EXERCISE AIM
Locate all lines with the word "pixels". Copy them.

Recorded data:
════════════════════
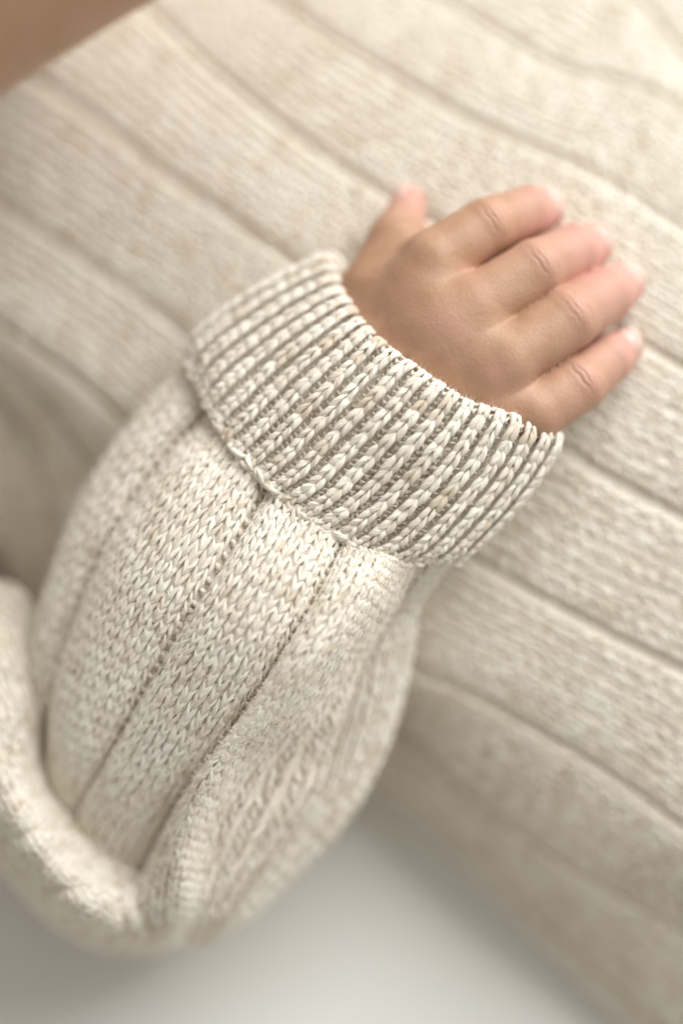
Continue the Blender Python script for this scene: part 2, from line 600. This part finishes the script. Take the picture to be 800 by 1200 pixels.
# ---- the roll of sleeve round the elbow and upper arm ----------------------------
RO = [  # outer edge, inner edge (x, y, z) and crest height
    ((-330, 760, 3.0), (-150, 640, 4.5), 6.6),
    ((-250, 830, 3.0), (-60, 690, 4.8), 7.0),
    ((-170, 905, 3.0), (18, 690, 5.2), 7.3),
    ((-110, 955, 3.0), (50, 752, 5.6), 7.5),
    ((-55, 985, 3.0), (48, 830, 5.7), 7.4),
    ((-12, 1008, 3.0), (54, 898, 5.7), 7.2),
    ((24, 1044, 3.0), (84, 955, 5.7), 7.0),
    ((62, 1084, 3.0), (118, 998, 5.6), 6.9),
    ((106, 1112, 3.0), (156, 1026, 5.5), 6.7),
    ((158, 1118, 2.8), (188, 1050, 4.9), 5.7),
    ((204, 1110, 2.2), (214, 1068, 3.6), 4.3),
    ((240, 1098, 1.8), (240, 1080, 2.4), 2.8),
]
rc = []
for (o, i, zc) in RO:
    o_, i_ = np.array(o, float), np.array(i, float)
    pts = []
    for t, hz in ((0.0, 0.0), (0.22, 0.72), (0.5, 1.0), (0.8, 0.72), (1.0, 0.0)):
        q = o_ * (1 - t) + i_ * t
        pts.append((q[0], q[1], q[2] + (zc - q[2]) * hz))
    pts = np.array(pts)
    w = P(pts[:, 0], pts[:, 1], pts[:, 2])
    b1 = w[-1] * 0.75 + w[0] * 0.25 - np.array([0, 0, 1.2])
    b2 = w[-1] * 0.25 + w[0] * 0.75 - np.array([0, 0, 1.2])
    rc.append(np.concatenate([w, [b1, b2]]))
roll_s = Surf(np.array(rc), 420, 300, closed=True)
if roll_s.n[200, int(300 * 2 / 7), 2] < 0:
    roll_s.flip = True
    roll_s.normals()
RU, RV = np.where(roll_s.U > 5.5, roll_s.U - 7, roll_s.U), roll_s.V
fold = 0
for v0_, sl, wd, am in ((2.6, 0.55, 0.16, 0.24), (4.1, -0.35, 0.13, 0.20), (5.5, 0.5, 0.14, 0.22), (7.0, 0.75, 0.15, 0.22), (8.3, -0.5, 0.12, 0.20), (9.1, 0.6, 0.12, 0.18)):
    q_ = (RV - v0_ - sl * (RU - 2)) / wd
    fold = fold - 0.5 * am * np.exp(-q_ ** 2) + 0.22 * am * np.exp(-((q_ - 2.2) / 1.5) ** 2)
roll_s.displace(fold * np.exp(-((RU - 2.3) / 1.7) ** 4) + 0.20 * wob(roll_s.U * 1.5, roll_s.V * 1.1, 19, 4, 1.0))
upper = roll_s.base("upper_sleeve", wool, person, 0.02, 3)
upper["label"] = "gathered roll of knit sleeve round the bent elbow"
NROW_R = 74
dv_r = 11.0 / NROW_R
vrow_r = (np.arange(NROW_R) + 0.5) * dv_r
for k, (a, b, ncol) in enumerate([(-0.8, 1.5, 13), (1.5, 4.6, 16)]):
    du = (b - a) / ncol
    U_, V_ = grid_uv(a + du * (np.arange(ncol) + 0.5), vrow_r)
    yarn_obj("knit_panel", knit(roll_s, U_, V_, du, dv_r, 0.29, nth=7, ns=6, seed=140 + k, jit=1.4), wool, upper)

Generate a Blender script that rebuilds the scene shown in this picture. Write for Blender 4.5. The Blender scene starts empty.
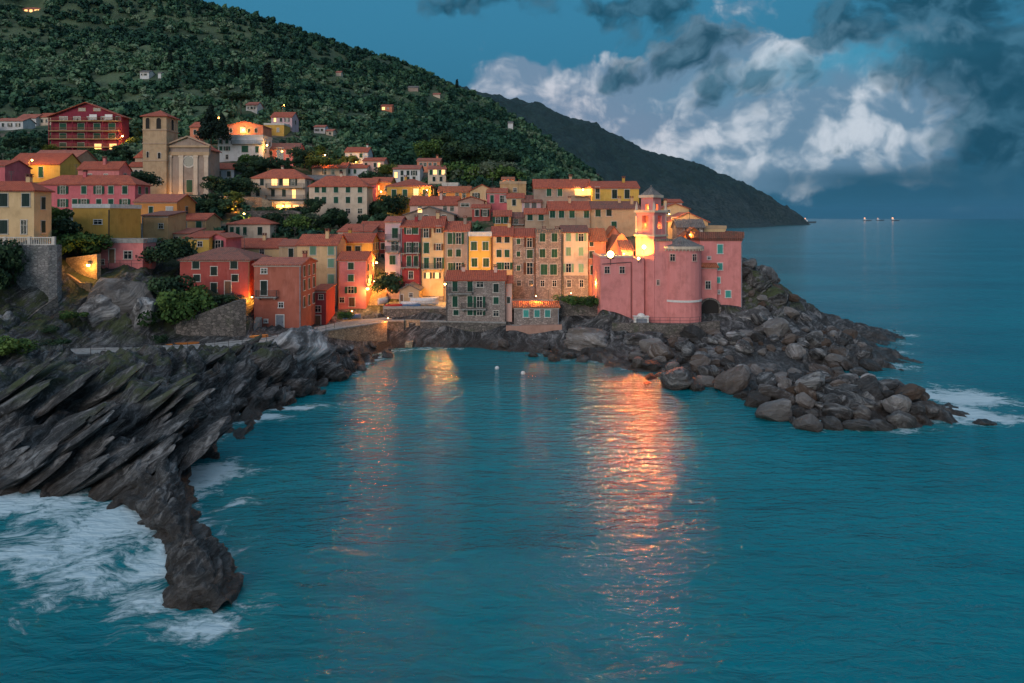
import bpy, math, random
import numpy as np
from mathutils import Vector
random.seed(7); RNG = np.random.default_rng(11)
SC = bpy.context.scene; COL = SC.collection
F = 683.0; CH = 22.0; R = math.radians
def P(px, py, Y): return Vector(((px-512)/F*Y, Y, CH+(218-py)/F*Y))

# ------------------------------------------------------------------ camera
cd = bpy.data.cameras.new('camera'); cam = bpy.data.objects.new('camera', cd); COL.objects.link(cam)
cam.location = (0, 0, CH); cam.rotation_euler = (R(90), 0, 0)
cd.sensor_width = 36; cd.lens = 36*F/1024; cd.shift_y = -123.5/1024; cd.clip_end = 90000; cd.clip_start = 1
SC.camera = cam
SC.view_settings.view_transform = 'Standard'; SC.view_settings.look = 'None'
SC.view_settings.exposure = .4; SC.view_settings.gamma = 1

# ------------------------------------------------------------------ numpy noise
_perm = RNG.permutation(256); _perm = np.concatenate([_perm, _perm, _perm])
_grad = RNG.normal(size=(256, 3)); _grad /= np.linalg.norm(_grad, axis=1)[:, None]
def noise3(p):
    p = np.asarray(p, float); i = np.floor(p).astype(int); f = p-i; u = f*f*f*(f*(f*6-15)+10)
    out = 0
    for dx in (0, 1):
        for dy in (0, 1):
            for dz in (0, 1):
                h = _perm[_perm[_perm[(i[:, 0]+dx) & 255]+((i[:, 1]+dy) & 255)]+((i[:, 2]+dz) & 255)]
                g = _grad[h]; d = (g*(f-np.array([dx, dy, dz]))).sum(1)
                w = (u[:, 0] if dx else 1-u[:, 0])*(u[:, 1] if dy else 1-u[:, 1])*(u[:, 2] if dz else 1-u[:, 2])
                out = out+w*d
    return out*1.5
def fbm(p, n=4, g=.5):
    a, s, t = 1., 0, 0.
    for k in range(n):
        s = s+a*noise3(p*(2.03**k)+17.3*k); t += a; a *= g
    return s/t
def sstep(a, b, x): t = np.clip((x-a)/(b-a), 0, 1); return t*t*(3-2*t)

# ------------------------------------------------------------------ node helpers and materials
class NT:
    def __init__(s, tree): s.t = tree; s.n = tree.nodes; s.l = tree.links
    def add(s, typ, props=None, **ins):
        n = s.n.new(typ)
        for k, v in (props or {}).items(): setattr(n, k, v)
        for k, v in ins.items(): s.put(n, k, v)
        return n
    def put(s, n, k, v):
        k2 = int(k[1:]) if k[0] == 'i' and k[1:].isdigit() else k.replace('_', ' ')
        sock = n.inputs[k2]
        if isinstance(v, bpy.types.NodeSocket): s.l.new(v, sock)
        elif isinstance(v, bpy.types.Node): s.l.new(v.outputs[0], sock)
        else:
            if hasattr(sock.default_value, '__len__') and len(sock.default_value) == 4 and len(v) == 3: v = (*v, 1)
            sock.default_value = v
    def m(s, op, a, b=0., c=0., clamp=False):
        return s.add('ShaderNodeMath', {'operation': op, 'use_clamp': clamp}, i0=a, i1=b, i2=c).outputs[0]
    def vm(s, op, a, b=(0, 0, 0)):
        n = s.add('ShaderNodeVectorMath', {'operation': op}, i0=a, i1=b)
        return n.outputs['Value'] if op in ('DOT_PRODUCT', 'LENGTH') else n.outputs[0]
    def mix(s, f, a, b, bt='MIX'):
        n = s.n.new('ShaderNodeMix'); n.data_type = 'RGBA'; n.blend_type = bt; n.clamp_factor = True
        for k, v in ((0, f), (6, a), (7, b)):
            if isinstance(v, bpy.types.NodeSocket): s.l.new(v, n.inputs[k])
            else: n.inputs[k].default_value = (*v, 1) if hasattr(v, '__len__') and len(v) == 3 else v
        return n.outputs[2]
    def noise(s, vec, scale, detail=4, rough=.55, dist=0.):
        n = s.add('ShaderNodeTexNoise', None, Vector=vec, Scale=scale, Detail=detail, Roughness=rough, Distortion=dist)
        return n.outputs[0]
    def ss(s, a, b, x):
        n = s.n.new('ShaderNodeMapRange'); n.interpolation_type = 'SMOOTHSTEP'
        for k, v in ((0, x), (1, a), (2, b), (3, 0.), (4, 1.)): s.put(n, 'i%d' % k, v)
        return n.outputs[0]
    def ramp(s, f, stops):
        n = s.n.new('ShaderNodeValToRGB'); e = n.color_ramp.elements
        while len(e) < len(stops): e.new(.5)
        for q, (p, c) in zip(e, stops): q.position = p; q.color = (*c, 1) if len(c) == 3 else c
        s.put(n, 'i0', f); return n.outputs[0]
MATS = {}
def mat(name, fn):
    m = bpy.data.materials.new(name); m.use_nodes = True; t = NT(m.node_tree); t.n.clear()
    out = t.n.new('ShaderNodeOutputMaterial'); b = t.n.new('ShaderNodeBsdfPrincipled')
    t.l.new(b.outputs[0], out.inputs[0]); fn(t, b, out); MATS[name] = m; return m
def pos(t): return t.n.new('ShaderNodeNewGeometry').outputs['Position']
def objco(t): return t.n.new('ShaderNodeTexCoord').outputs['Object']
def uvco(t): return t.n.new('ShaderNodeTexCoord').outputs['UV']
def bump(t, b, h, dist=.1, strength=1.):
    n = t.add('ShaderNodeBump', None, Height=h, Distance=dist, Strength=strength); t.l.new(n.outputs[0], b.inputs['Normal']); return n
def scl(t, v, s): return t.vm('MULTIPLY', v, s)

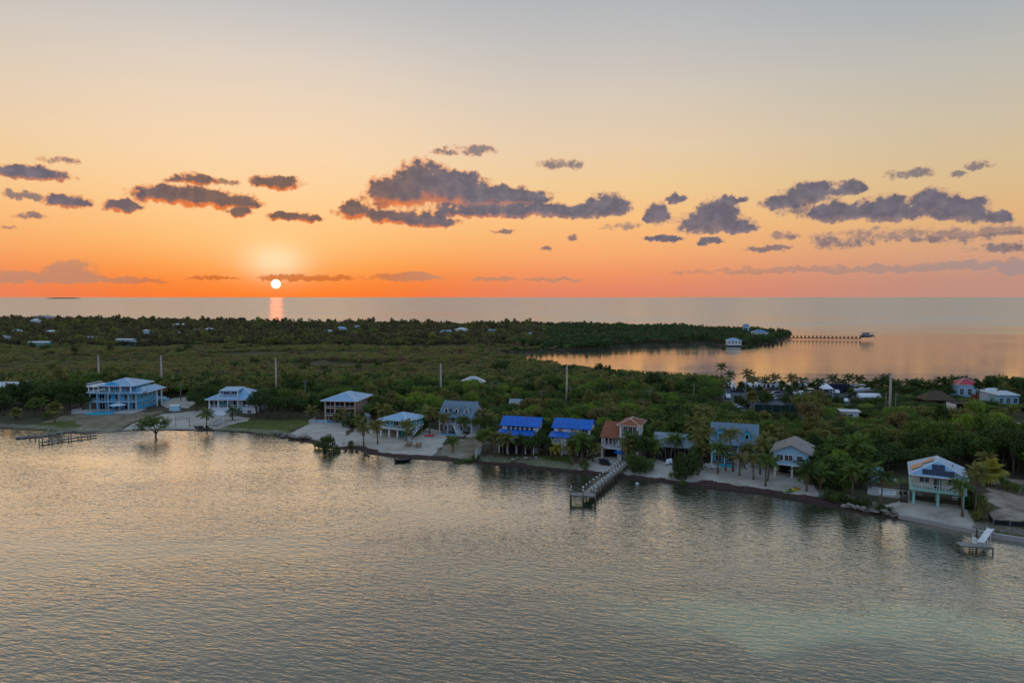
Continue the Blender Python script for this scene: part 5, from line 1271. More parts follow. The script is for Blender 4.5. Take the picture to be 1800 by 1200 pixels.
def merged(items):
    """join (mesh, matrix) pairs into one leaf mesh"""
    Vs, Fs, T_, o = [], [], [], 0
    for me, mx in items:
        v = np.empty(len(me.vertices) * 3, np.float32); me.vertices.foreach_get('co', v); v = v.reshape(-1, 3) @ np.array(mx.to_3x3()).T + np.array(mx.translation)
        f = np.empty(len(me.loops), np.int32); me.loops.foreach_get('vertex_index', f); Vs.append(v); Fs.append(f.reshape(-1, 4) + o); o += len(v)
        t = np.empty(len(v), np.float32); me.attributes['tone'].data.foreach_get('value', t); T_.append(t)
    me = mesh_np('crown', np.concatenate(Vs), np.concatenate(Fs), LEAF)
    at = me.attributes.new('tone', 'FLOAT', 'POINT'); at.data.foreach_set('value', np.concatenate(T_)); return me

def frond_set(kind, r_):
    out = []
    if kind == 'c':
        for ring, (ms, n, off) in enumerate(((FROND_UP, 5, 0.0), (FROND_MID, 8, 0.4), (FROND_LOW, 6, 0.2))):
            for i in range(n): out.append((r_.choice(ms), off + i * 6.283 / n + r_.uniform(-.25, .25), r_.uniform(.85, 1.12)))
    else:
        for ring, (mi, n) in enumerate(((0, 5), (1, 8), (2, 9), (3, 7))):
            for i in range(n): out.append((FANS[mi], ring * .5 + i * 6.283 / n + r_.uniform(-.2, .2), r_.uniform(.9, 1.25)))
    return out

FARCROWN = {}
SKIRT = leaves_mesh('dead_skirt', [(0.35 * math.cos(a), 0.35 * math.sin(a), -0.55 - 0.35 * (i % 3)) for i, a in enumerate(np.linspace(0, 6.0, 12))], [0.34] * 12, 22, 0.28, np.random.RandomState(7), -0.4, 1.2)
SKIRT.materials.clear(); SKIRT.materials.append(DEADFROND)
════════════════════
REPLY
Continue the Blender Python script for this scene: part 2, from line 600. This part finishes the script. Take the picture to be 800 by 1200 pixels.
Continue the Blender Python script for this scene: part 5, from line 1271. More parts follow. The script is for Blender 4.5. Take the picture to be 1800 by 1200 pixels.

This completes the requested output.